The confrontation came on a day the organisers described as the largest single-day protest in U.S. history: more than 3,300 events across all 50 states and an estimated 8 million participants. In Los Angeles alone, the Los Angeles Times had reported expectations of more than 100,000 participants spread across multiple locations. The scale matters because it turns protest from a local political act into a repeatable national product: a name, a schedule, a toolkit for local organisers, and a centralised claim about turnout that can be used to solicit attention and money.

Newsweek describes a pattern that has become routine in large demonstrations: a daytime march that remains broadly peaceful, followed by “splinter groups” staying after the main event, creating the conditions for a police operation that produces the night’s defining images. The LAPD said it issued a citywide tactical alert due to “incidents” near the detention centre, while federal officers were reported firing tear gas canisters into the crowd.

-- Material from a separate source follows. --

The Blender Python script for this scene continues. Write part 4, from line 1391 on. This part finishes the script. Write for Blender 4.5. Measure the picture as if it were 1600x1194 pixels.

Officials on both sides framed the evening as a warning. Mayor Karen Bass urged protesters to stay safe and described peaceful protest as a constitutional right. Bill Essayli, the first assistant U.S. attorney, said federal agents were reviewing video footage and had begun arresting those accused of assaulting personnel, adding: “We have you on video.”

That feedback loop is reliable: mass events generate media coverage and fundraising; the inevitable disorder at the margins generates arrests and surveillance; the promise of more enforcement becomes part of the story that motivates the next mobilisation. Each round also leaves behind a larger archive of faces, footage, and case files than the one before.

By Sunday morning, the most concrete outcome from Los Angeles was not a policy change but a list of arrests near a federal jail and a statement that investigators were working through video.